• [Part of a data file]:
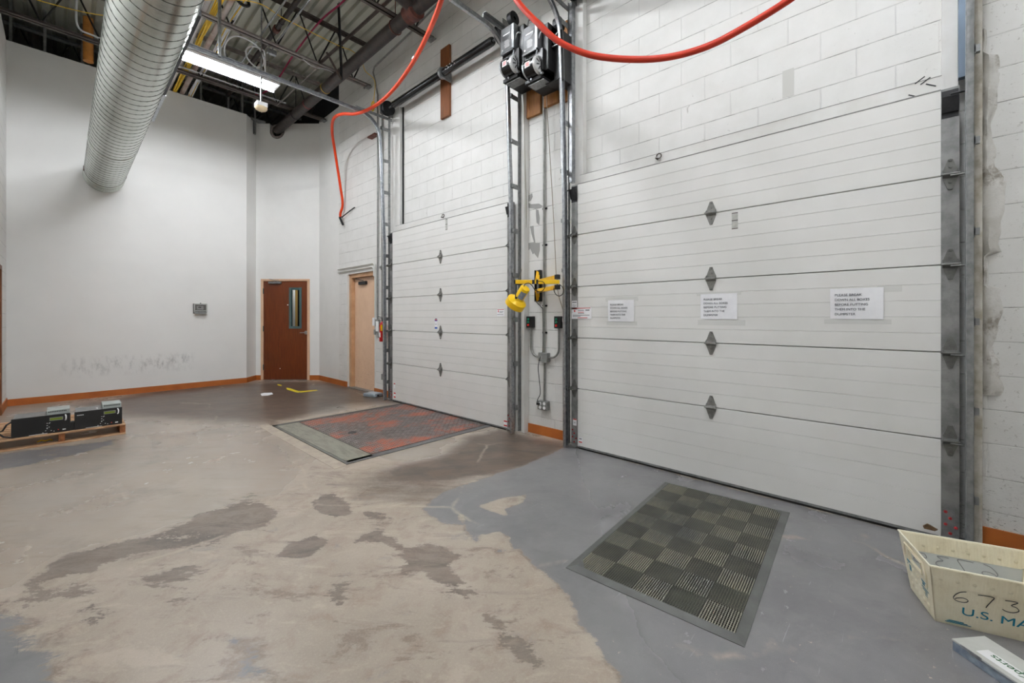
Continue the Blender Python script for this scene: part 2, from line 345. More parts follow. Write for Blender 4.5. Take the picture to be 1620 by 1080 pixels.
# ------------------------------------------------------------------ walls
def block_mat(rough_low=False):
    t = NT('painted concrete block'); sx = t.n('ShaderNodeSeparateXYZ'); t.l(t.g, sx.inputs[0])
    cb = t.n('ShaderNodeCombineXYZ'); t.v(cb.inputs[0], t.math('ADD', sx.outputs[1], .2032-.03)); t.l(sx.outputs[2], cb.inputs[1])
    jn = t.noise(9, 4, .6); 
    br = t.n('ShaderNodeTexBrick'); br.offset = .5; br.inputs['Scale'].default_value = 1; br.inputs['Brick Width'].default_value = .4064; br.inputs['Row Height'].default_value = .2032
    br.inputs['Mortar Size'].default_value = .0045; br.inputs['Mortar Smooth'].default_value = .35; br.inputs['Bias'].default_value = 0
    t.l(cb.outputs[0], br.inputs['Vector']); fac = br.outputs['Fac']
    # bed joints only (patchy dark line: joint shade put into the colour)
    row = t.math('MODULO', t.math('ADD', sx.outputs[2], .1016*10+.1016), .2032); dz = t.math('ABSOLUTE', t.math('SUBTRACT', row, .1016))
    bed = t.ramp(dz, .0012, .0040, 1, 0)
    low = t.ramp(sx.outputs[2], 0, 1.1, 1, 0)
    bed_shade = t.math('MULTIPLY', bed, t.ramp(t.noise(5, 6, .7), .42, .62))
    c = t.mix(t.ramp(t.noise(4, 5, .6), .35, .7), (222, 221, 218), (214, 213, 209))
    spk = t.ramp(t.noise(70, 5, .7), .66, .72, 0, .5)
    c = t.mix(spk, c, (182, 180, 174))
    c = t.mix(t.math('MAXIMUM', t.math('MULTIPLY', bed_shade, .8), t.math('MULTIPLY', bed, .20)), c, (96, 92, 86)); c = t.mix(t.math('MULTIPLY', fac, .10), c, (186, 184, 180))
    c = t.mix(t.math('MULTIPLY', t.ramp(t.noise(13, 6, .75, dist=.6), .66, .69), .55), c, (150, 146, 138))
    scuff = t.math('MULTIPLY', t.ramp(t.noise(38, 6, .75, stretch=(1, 1, 2.2)), .57, .62), t.ramp(t.math('ADD', sx.outputs[2], t.math('MULTIPLY', t.noise(4, 3), .5)), .35, .8, .9, 0))
    scuff = t.math('MULTIPLY', scuff, t.ramp(sx.outputs[1], -.2, .2, 1, .15)); sp2 = t.math('MULTIPLY', t.ramp(t.noise(42, 6, .8), .60, .64), t.ramp(sx.outputs[1], -.3, .1, .8, 0)); c = t.mix(t.math('MULTIPLY', sp2, .7), c, (150, 145, 136))
    c = t.mix(scuff, c, (98, 92, 84))
    t.col(c); t.b.inputs['Roughness'].default_value = .62
    h = t.math('ADD', t.math('MULTIPLY', fac, -1.0), t.math('MULTIPLY', t.noise(90, 4, .6), .16)); h = t.math('ADD', h, t.math('MULTIPLY', t.noise(8, 3), .35))
    t.bump(h, .65, .008); return t.m
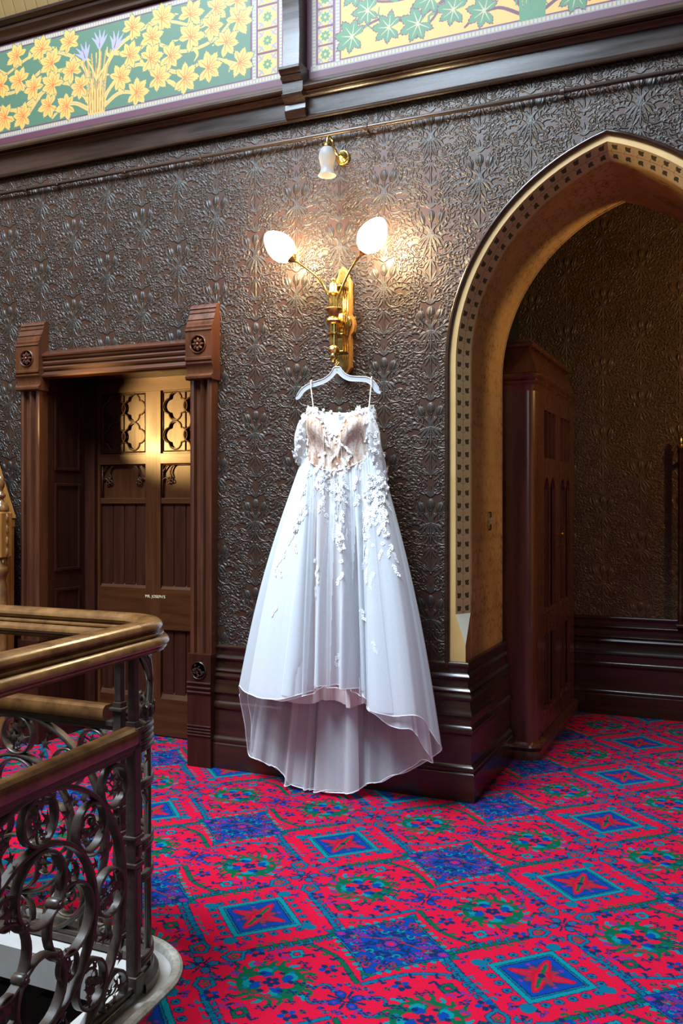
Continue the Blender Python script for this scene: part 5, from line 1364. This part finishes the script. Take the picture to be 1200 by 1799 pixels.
# the inner net hangs lower on the right
r2=[(x,y,(z-.055*min(max((x+1.66)/.2,0),1) if z>.3 else z)) for x,y,z in r2]
inner=skirt(r2,.93,seed=4,fine=.004,deep=.75,yb=4.30); 
mi_=MB(); nc_=len(inner[0]); zi=zones(nc_,r2,10)
for j in range(len(inner)-1):
    for i in range(nc_):
        a,b,c,d=inner[j][i],inner[j][(i+1)%nc_],inner[j+1][(i+1)%nc_],inner[j+1][i]
        xm=a.x+D0.x
        if a.y<0 and (-1.965<xm<-1.885 or -1.86<xm<-1.79 or -1.745<xm<-1.70): continue
        mi_.add([a,b,c,d],[(0,1,2,3)],1 if zi[i]==2 else 0)
me_=mi_.mesh('inner_tulle',[M_tulle2,M_back2]); bm_=bmesh.new(); bm_.from_mesh(me_); bmesh.ops.remove_doubles(bm_,verts=bm_.verts,dist=1e-5); bmesh.ops.recalc_face_normals(bm_,faces=bm_.faces); bm_.to_mesh(me_); bm_.free()
me_.polygons.foreach_set('use_smooth',[True]*len(me_.polygons)); link('inner_tulle',me_,dress)
# the two longest panels of the train hang straight down the middle of the back
for xs,hz,yy in (((-2.185,-2.032),(.030,.020),4.19),((-2.008,-1.758),(.016,.040),4.175)):
    rows=[]
    for j in range(21):
        v=j/20; row=[]
        for i in range(31):
            t=i/30; x=xs[0]+(xs[1]-xs[0])*t; xt=-1.868+(x+1.868)*(.45+.55*v**.8); z=1.60+(hz[0]+(hz[1]-hz[0])*t+.006*math.sin(t*9+xs[0]*7)-1.60)*v
            y=yy+.075*(1-v)-.022*v*math.sin(t*PI*2.5+.6)-.010*v*math.sin(t*17+xs[0]*9)+.028*v*(abs(2*t-1)**6)
            row.append(Vector((xt,y,z))-D0)
        rows.append(row)
    MB().grid(rows).build('train_panel',M_train,dress,smooth=True)
    MB().tube(rows[-1],.0018,5).build('hem_edge',M_thread,dress,smooth=True)
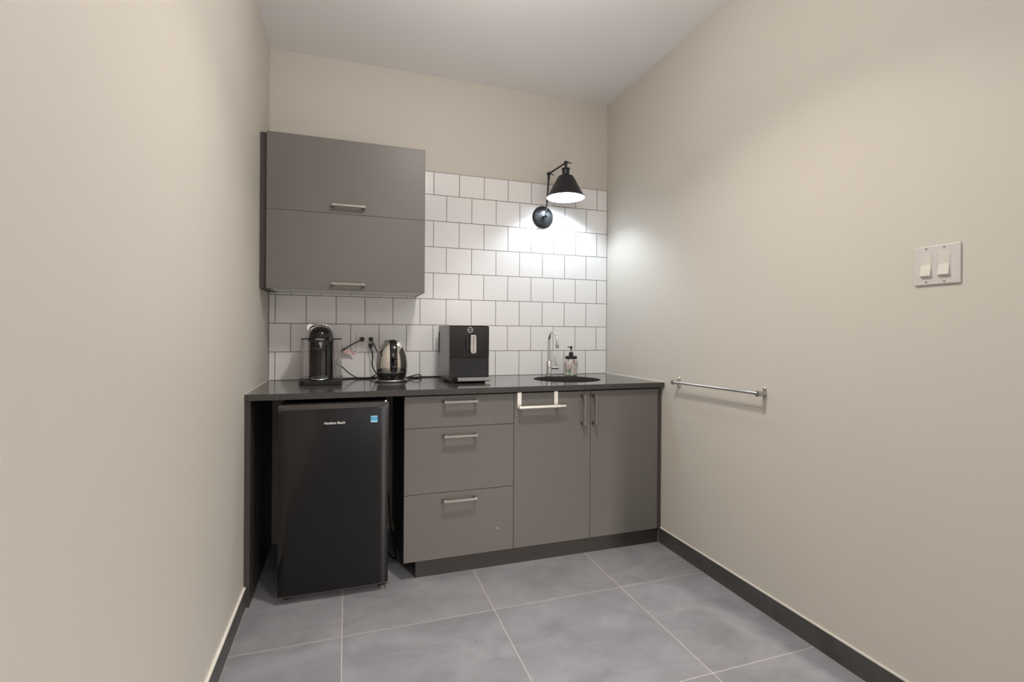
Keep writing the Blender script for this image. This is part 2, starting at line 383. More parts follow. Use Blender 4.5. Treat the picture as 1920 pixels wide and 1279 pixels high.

• [TASK OBJECTIVE]: Leave the pictures out and output the rest of the listing exactly.

• [OUTPUT]:
Continue the Blender Python script for this scene: part 2, from line 345. More parts follow. Write for Blender 4.5. Take the picture to be 1620 by 1080 pixels.
# ------------------------------------------------------------------ walls
def block_mat(rough_low=False):
    t = NT('painted concrete block'); sx = t.n('ShaderNodeSeparateXYZ'); t.l(t.g, sx.inputs[0])
    cb = t.n('ShaderNodeCombineXYZ'); t.v(cb.inputs[0], t.math('ADD', sx.outputs[1], .2032-.03)); t.l(sx.outputs[2], cb.inputs[1])
    jn = t.noise(9, 4, .6); 
    br = t.n('ShaderNodeTexBrick'); br.offset = .5; br.inputs['Scale'].default_value = 1; br.inputs['Brick Width'].default_value = .4064; br.inputs['Row Height'].default_value = .2032
    br.inputs['Mortar Size'].default_value = .0045; br.inputs['Mortar Smooth'].default_value = .35; br.inputs['Bias'].default_value = 0
    t.l(cb.outputs[0], br.inputs['Vector']); fac = br.outputs['Fac']
    # bed joints only (patchy dark line: joint shade put into the colour)
    row = t.math('MODULO', t.math('ADD', sx.outputs[2], .1016*10+.1016), .2032); dz = t.math('ABSOLUTE', t.math('SUBTRACT', row, .1016))
    bed = t.ramp(dz, .0012, .0040, 1, 0)
    low = t.ramp(sx.outputs[2], 0, 1.1, 1, 0)
    bed_shade = t.math('MULTIPLY', bed, t.ramp(t.noise(5, 6, .7), .42, .62))
    c = t.mix(t.ramp(t.noise(4, 5, .6), .35, .7), (222, 221, 218), (214, 213, 209))
    spk = t.ramp(t.noise(70, 5, .7), .66, .72, 0, .5)
    c = t.mix(spk, c, (182, 180, 174))
    c = t.mix(t.math('MAXIMUM', t.math('MULTIPLY', bed_shade, .8), t.math('MULTIPLY', bed, .20)), c, (96, 92, 86)); c = t.mix(t.math('MULTIPLY', fac, .10), c, (186, 184, 180))
    c = t.mix(t.math('MULTIPLY', t.ramp(t.noise(13, 6, .75, dist=.6), .66, .69), .55), c, (150, 146, 138))
    scuff = t.math('MULTIPLY', t.ramp(t.noise(38, 6, .75, stretch=(1, 1, 2.2)), .57, .62), t.ramp(t.math('ADD', sx.outputs[2], t.math('MULTIPLY', t.noise(4, 3), .5)), .35, .8, .9, 0))
    scuff = t.math('MULTIPLY', scuff, t.ramp(sx.outputs[1], -.2, .2, 1, .15)); sp2 = t.math('MULTIPLY', t.ramp(t.noise(42, 6, .8), .60, .64), t.ramp(sx.outputs[1], -.3, .1, .8, 0)); c = t.mix(t.math('MULTIPLY', sp2, .7), c, (150, 145, 136))
    c = t.mix(scuff, c, (98, 92, 84))
    t.col(c); t.b.inputs['Roughness'].default_value = .62
    h = t.math('ADD', t.math('MULTIPLY', fac, -1.0), t.math('MULTIPLY', t.noise(90, 4, .6), .16)); h = t.math('ADD', h, t.math('MULTIPLY', t.noise(8, 3), .35))
    t.bump(h, .65, .008); return t.m
Continue the Blender Python script for this scene: part 5, from line 1364. This part finishes the script. Take the picture to be 1200 by 1799 pixels.
# the inner net hangs lower on the right
r2=[(x,y,(z-.055*min(max((x+1.66)/.2,0),1) if z>.3 else z)) for x,y,z in r2]
inner=skirt(r2,.93,seed=4,fine=.004,deep=.75,yb=4.30); 
mi_=MB(); nc_=len(inner[0]); zi=zones(nc_,r2,10)
for j in range(len(inner)-1):
    for i in range(nc_):
        a,b,c,d=inner[j][i],inner[j][(i+1)%nc_],inner[j+1][(i+1)%nc_],inner[j+1][i]
        xm=a.x+D0.x
        if a.y<0 and (-1.965<xm<-1.885 or -1.86<xm<-1.79 or -1.745<xm<-1.70): continue
        mi_.add([a,b,c,d],[(0,1,2,3)],1 if zi[i]==2 else 0)
me_=mi_.mesh('inner_tulle',[M_tulle2,M_back2]); bm_=bmesh.new(); bm_.from_mesh(me_); bmesh.ops.remove_doubles(bm_,verts=bm_.verts,dist=1e-5); bmesh.ops.recalc_face_normals(bm_,faces=bm_.faces); bm_.to_mesh(me_); bm_.free()
me_.polygons.foreach_set('use_smooth',[True]*len(me_.polygons)); link('inner_tulle',me_,dress)
# the two longest panels of the train hang straight down the middle of the back
for xs,hz,yy in (((-2.185,-2.032),(.030,.020),4.19),((-2.008,-1.758),(.016,.040),4.175)):
    rows=[]
    for j in range(21):
        v=j/20; row=[]
        for i in range(31):
            t=i/30; x=xs[0]+(xs[1]-xs[0])*t; xt=-1.868+(x+1.868)*(.45+.55*v**.8); z=1.60+(hz[0]+(hz[1]-hz[0])*t+.006*math.sin(t*9+xs[0]*7)-1.60)*v
            y=yy+.075*(1-v)-.022*v*math.sin(t*PI*2.5+.6)-.010*v*math.sin(t*17+xs[0]*9)+.028*v*(abs(2*t-1)**6)
            row.append(Vector((xt,y,z))-D0)
        rows.append(row)
    MB().grid(rows).build('train_panel',M_train,dress,smooth=True)
    MB().tube(rows[-1],.0018,5).build('hem_edge',M_thread,dress,smooth=True)
Keep writing the Blender script for this image. This is part 2, starting at line 383. More parts follow. Use Blender 4.5. Treat the picture as 1920 pixels wide and 1279 pixels high.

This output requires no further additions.